#bookbrainz-devel

ocharles, is the ++ thing what you meant by converting it to a left fold algorithm?

oh, sorry I forgot to reply

No worries.

and no, not quite

Essentially you replace the whole logic of recursion with a call to foldl

Ahh.

Oh, right.

left folding means you are tail recursion and can run in constant space

but more because appreciating that the general process of recursion can be abstracted into a fold is quite a good exercise :)

There are also catamorphishms - a catamorphism is to trees, what folds are to lists

if I understand correctly :)

I suppose the difficulty I have thinking of this as a fold is this: a fold operates on a list, right? So how do I take a scalar and fold it?

right, but your integer can be broken down to into a list of magnitudes (right number) ?

s/(right number) ?/(right term?)/

Hmm.

ie, 1001 = [1, 0, 0, 1]

that's one representation, not the only one

Right. I'm just not seeing how to use a fold on a scalar, say 19, to get those out since it's only operating on one element rather than applying something to a series of elements.

right

maybe this isn't the best place to learn about folds :)

I've read about folds, and have a general idea of how to use them. Just not sure how they could apply here.

I was actually thinking of implementing a Gray code successor function based on a fold.

Since the binary representation already reads low bit to high, the Gray code successor would be relatively simple.

is your tobin actually correcT?

In the sense of does it give the right output?

yea, mine fold version gives something different for "tobin 500" :)

tobin 4 looks wrong

reverse $ tobin 4

mm

For computational efficiency, the list is built with the low bit leftmost.

ok, got something equivilent

foldl (\bin x -> x `mod` 2 : bin) [] $ takeWhile (> 0) $ iterate (`div` 2) 500

now we can use Criterion (see hackage) to benchmark these

we could also use QuickCheck to assert that they are the same

I'll have to go over yours when I'm less tired.

:)

For today, I'm pretty pleased that I managed to write an arbitrary precision decimal to binary conversion in three lines of Haskell.

yea, not gonna knock that!

just continuing to push you out of your comfort zone ;)

Oh, no, I definitely appreciate that.

Getting me out of that is a Good Thing.

tobin = map (`mod` 2) . takeWhile (> 0) . iterate (`div` 2)

is another idea

that's a fairly natural extension of the idea that map is a fold with the list construction operator

Heh, I just threw some huge integer value into tobin and did a quick (not full) check on WolframAlpha. Looks correct for the first and last ten digits of 142. :P

haha

An Integer or an Int?

I just used Integral.

right, but that's both Int and Integer

Int has bounds

Oh.
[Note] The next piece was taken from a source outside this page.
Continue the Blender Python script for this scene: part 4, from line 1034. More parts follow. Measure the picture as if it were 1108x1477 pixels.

I misunderstood the question.

Integer.

a

Got WolframAlpha to give me the value of 2^1000 and chucked it in. A single one and lots of zeros.
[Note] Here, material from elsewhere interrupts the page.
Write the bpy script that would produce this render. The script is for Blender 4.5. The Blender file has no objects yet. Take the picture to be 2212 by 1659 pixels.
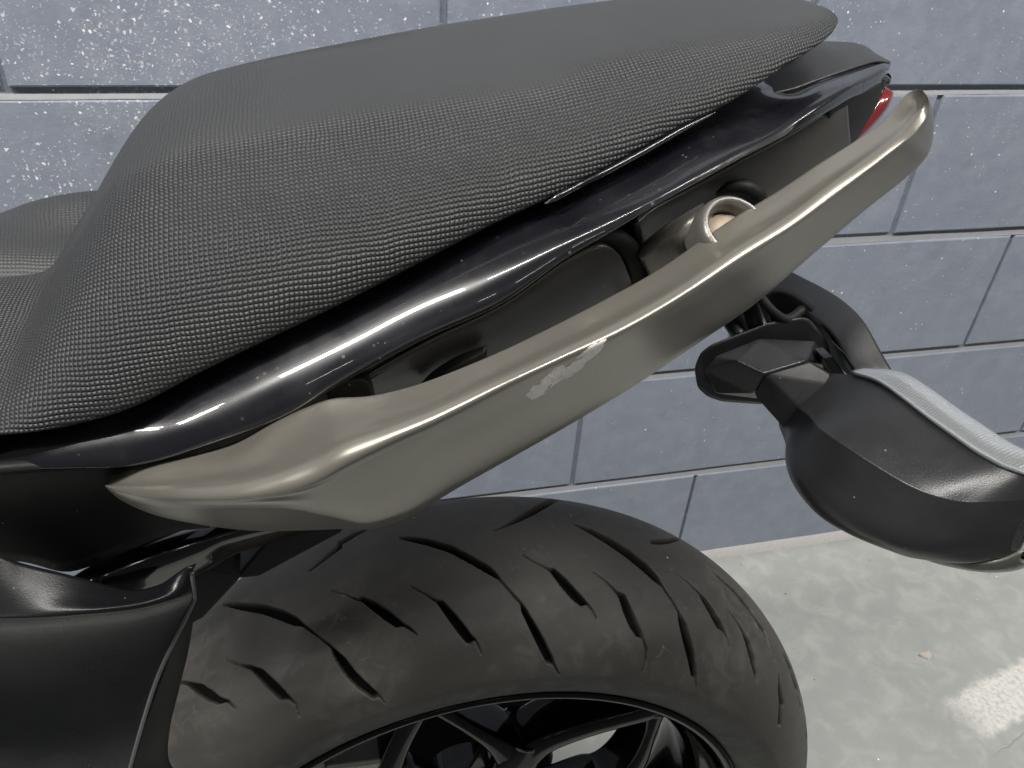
import bpy, math, random
import numpy as np
random.seed(7)
rng = np.random.default_rng(7)
S = bpy.context.scene
COL = S.collection

# ------------------------------------------------------------------ camera
# solved from the block courses of the wall: 0.2 m courses, wall 0.879 m away, lens 1.04 m above the floor
PITCH, YAW, ROLL, FPX = 0.6069, 0.2841, 0.076, 1754.4
EYE = np.array([0.0, 0.0, 1.0429])
fwd = np.array([math.sin(YAW)*math.cos(PITCH), math.cos(YAW)*math.cos(PITCH), -math.sin(PITCH)])
rt = np.cross(fwd, [0, 0, 1]); rt /= np.linalg.norm(rt); up = np.cross(rt, fwd)
R_ = rt*math.cos(ROLL) + up*math.sin(ROLL)
U_ = -rt*math.sin(ROLL) + up*math.cos(ROLL)
from mathutils import Matrix, Vector
cam = bpy.data.objects.new('camera', bpy.data.cameras.new('camera'))
COL.objects.link(cam)
M = Matrix(((R_[0], U_[0], -fwd[0], EYE[0]), (R_[1], U_[1], -fwd[1], EYE[1]), (R_[2], U_[2], -fwd[2], EYE[2]), (0, 0, 0, 1)))
cam.matrix_world = M
cam.data.sensor_width = 36.0
cam.data.lens = 36.0*FPX/2212.0
cam.data.clip_start = 0.01
cam.data.clip_end = 100
S.camera = cam

# ------------------------------------------------------------------ world and lamps (indoor garage, ceiling tubes)
W = bpy.data.worlds.new('World'); S.world = W; W.use_nodes = True
W.node_tree.nodes['Background'].inputs['Color'].default_value = (0.93, 0.96, 1.0, 1)
W.node_tree.nodes['Background'].inputs['Strength'].default_value = 0.14

def tube(x0, x1, y, z, watts, wid=0.035, col=(1.0, 0.97, 0.92)):
    L = bpy.data.lights.new('ceiling_tube', 'AREA')
    L.shape = 'RECTANGLE'; L.size = x1-x0; L.size_y = wid; L.energy = watts; L.color = col
    o = bpy.data.objects.new('ceiling_tube', L); COL.objects.link(o)
    o.location = ((x0+x1)/2, y, z)
for (x0, x1, y, z, w) in ((0.20, 1.60, -0.10, 2.5, 13), (0.20, 1.60, -0.20, 2.5, 13), (-1.25, -0.66, -0.06, 2.5, 13), (-1.25, -0.66, -0.20, 2.5, 12), (-0.52, -0.16, -0.10, 2.5, 6),
                          (-2.9, -1.62, -0.08, 2.5, 11), (-2.9, -1.70, -0.18, 2.5, 11), (1.9, 3.3, -0.10, 2.5, 9), (1.9, 3.3, -0.20, 2.5, 9),
                          (-1.3, -0.9, -2.6, 2.5, 1.2), (-0.6, -0.2, -2.72, 2.5, 1.2), (0.3, 0.7, -2.6, 2.5, 1.2)):
    tube(x0, x1, y, z, w*1.9)
S.view_settings.view_transform = 'Standard'
S.view_settings.look = 'None'
S.view_settings.exposure = 0.0
S.view_settings.gamma = 1.0

# ------------------------------------------------------------------ helpers
def at(x, y, Y):
    """point of the place seen at photo pixel (2212 wide) lying Y metres in front of the lens plane towards the wall"""
    d = R_*(x-1106.0) - U_*(y-829.5) + fwd*FPX
    return EYE + d*(Y/d[1])
def ats(pts, Y=None):
    return np.array([at(p[0], p[1], p[2] if Y is None else Y) for p in pts])
def proj(p):
    d = p-EYE; z = d@fwd
    return np.stack([1106+FPX*(d@R_)/z, 829.5-FPX*(d@U_)/z], -1)

WORLDLOC = {}
def make(name, verts, faces, mat, parent=None, uv=None, smooth=True, label=None, kind=None):
    verts = np.asarray(verts, float)
    c = (verts.min(0)+verts.max(0))/2
    me = bpy.data.meshes.new(name)
    me.from_pydata((verts-c).tolist(), [], faces if isinstance(faces, list) else faces.tolist())
    if uv is not None:
        lay = me.uv_layers.new(name='UVMap')
        li = np.empty(len(me.loops), dtype=np.int32); me.loops.foreach_get('vertex_index', li)
        lay.data.foreach_set('uv', np.asarray(uv, dtype=np.float32)[li].ravel())
    if smooth: me.polygons.foreach_set('use_smooth', [True]*len(me.polygons))
    me.materials.append(mat)
    me.update()
    o = bpy.data.objects.new(name, me); COL.objects.link(o)
    pw = np.zeros(3)
    if parent is not None:
        o.parent = parent; pw = WORLDLOC[parent.as_pointer()]
    o.location = (c-pw).tolist()
    WORLDLOC[o.as_pointer()] = c
    if label: o['label'] = label
    if kind: o['kind'] = kind
    return o
def empty(name, loc, parent=None):
    o = bpy.data.objects.new(name, None); COL.objects.link(o)
    o.empty_display_size = 0.05
    pw = np.zeros(3)
    if parent is not None: o.parent = parent; pw = WORLDLOC[parent.as_pointer()]
    o.location = (np.array(loc)-pw).tolist(); WORLDLOC[o.as_pointer()] = np.array(loc, float)
    return o
def tag(o, label, cat, group=None, kind=None):
    o['label'] = label; o['category'] = cat
    if group: o['group'] = group
    if kind: o['kind'] = kind
    return o

def spline(P, n, closed=False):
    """non-uniform Catmull-Rom along axis 0 of P, n samples a segment"""
    P = np.asarray(P, float); N = len(P)
    if closed: P = np.concatenate([P[-2:-1] if False else P[-1:], P, P[:2]])
    else: P = np.concatenate([2*P[:1]-P[1:2], P, 2*P[-1:]-P[-2:-1]])
    out = []
    nseg = len(P)-3
    for i in range(nseg):
        p0, p1, p2, p3 = P[i:i+4]
        d0 = np.sqrt(np.linalg.norm(p1-p0, axis=-1, keepdims=True))+1e-6
        d1 = np.sqrt(np.linalg.norm(p2-p1, axis=-1, keepdims=True))+1e-6
        d2 = np.sqrt(np.linalg.norm(p3-p2, axis=-1, keepdims=True))+1e-6
        m1 = ((p1-p0)/d0 - (p2-p0)/(d0+d1) + (p2-p1)/d1)*d1
        m2 = ((p2-p1)/d1 - (p3-p1)/(d1+d2) + (p3-p2)/d2)*d1
        for k in range(n):
            t = k/n; t2 = t*t; t3 = t2*t
            out.append((2*t3-3*t2+1)*p1+(t3-2*t2+t)*m1+(-2*t3+3*t2)*p2+(t3-t2)*m2)
    if not closed: out.append(P[-2])
    return np.array(out)
def gridfaces(a, b, closeb=False, off=0, flip=False):
    i = np.arange(a-1)[:, None]; j = np.arange(b if closeb else b-1)[None, :]
    j2 = (j+1) % b
    f = np.stack([i*b+j, i*b+j2, (i+1)*b+j2, (i+1)*b+j], -1).reshape(-1, 4)+off
    return f[:, ::-1] if flip else f
def loft(rows, nu, nv, closed=False, px=True):
    """rows: stations, each a list of (x, y, Y) photo points or 3-D points. returns a (a, b, 3) grid"""
    G = np.array([[at(*p) for p in r] if px else r for r in rows], float)      # (stations, around, 3)
    G = spline(G, nu)
    G = np.swapaxes(spline(np.swapaxes(G, 0, 1), nv, closed), 0, 1)
    return G
def grid_uv(G):
    du = np.linalg.norm(np.diff(G, axis=0), axis=-1).mean(1); dv = np.linalg.norm(np.diff(G, axis=1), axis=-1).mean(0)
    u = np.concatenate([[0], np.cumsum(du)]); v = np.concatenate([[0], np.cumsum(dv)])
    return np.stack(np.meshgrid(u, v, indexing='ij'), -1).reshape(-1, 2)
def shell(name, G, mat, parent, thick=0.0025, closed=False, label=None):
    """a grid given real thickness: second skin offset away from the viewer side, edges closed"""
    a, b = G.shape[:2]
    du = np.gradient(G, axis=0); dv = np.gradient(G, axis=1)
    n = np.cross(du, dv); n /= (np.linalg.norm(n, axis=-1, keepdims=True)+1e-12)
    if ((EYE-G)*n).sum(-1).mean() < 0: n = -n; flip = True
    else: flip = False
    V = np.concatenate([G.reshape(-1, 3), (G-n*thick).reshape(-1, 3)])
    F = gridfaces(a, b, flip=flip).tolist() + gridfaces(a, b, off=a*b, flip=not flip).tolist()
    N = a*b
    ring = [i*b for i in range(a)] + [(a-1)*b+j for j in range(1, b)] + [i*b+b-1 for i in range(a-2, -1, -1)] + [j for j in range(b-2, 0, -1)]
    for k in range(len(ring)):
        p, q = ring[k], ring[(k+1) % len(ring)]
        F.append([p, q, q+N, p+N] if not flip else [q, p, p+N, q+N])
    uv = grid_uv(G); uv = np.concatenate([uv, uv])
    return make(name, V, F, mat, parent, uv, label=label)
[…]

Pretty sure that's an Integer value.

I get the right answer

(with your function)

Sweet.

what did you get?

For 2^1000?

yea

Leftmost one (after reverse) and too many zeros for me to want to count.

but that's correct, no?

Yes.

oh, I thought you were saying it was wrong

I'm just going to assume that it's a thousand zeros.

Oh, nope.

length it

1001

that sounds correct

Well geez, it sure looks like more than nine values! :P

It is.

(For example, 2^2 = 4 is 100, and so has 2 trailing zeros.)

or more 2^0 is [1] :)

Yeah, but 2^2 is a nicer example. :)

Okay. Time for me to sleep 14400.

hold up

lets profile first :P

only take a moment!

Okay. I'll brush my teeth while we wait.

comment added with 2 ^ 9001

I like that it jumped from 500 to 2^9001 and neither of them apparently took any longer. :P

that's haskell for you :)

Also like that yours is indeed about five times as fast, shaving off a full microsecond. :P

haha

well, if it's a hotspot, that's important :)

Oh, no doubt. I'm just very amused by the scale of it all.

yea, heh

G'night, and thanks for being as ridiculously excited about Haskell implementations of binary conversion as I am.

haha

happy binary dreams

So does iterate just create an infinite list with the given function on the given input by running it on the input, then running it on the last element of the list repeatedly?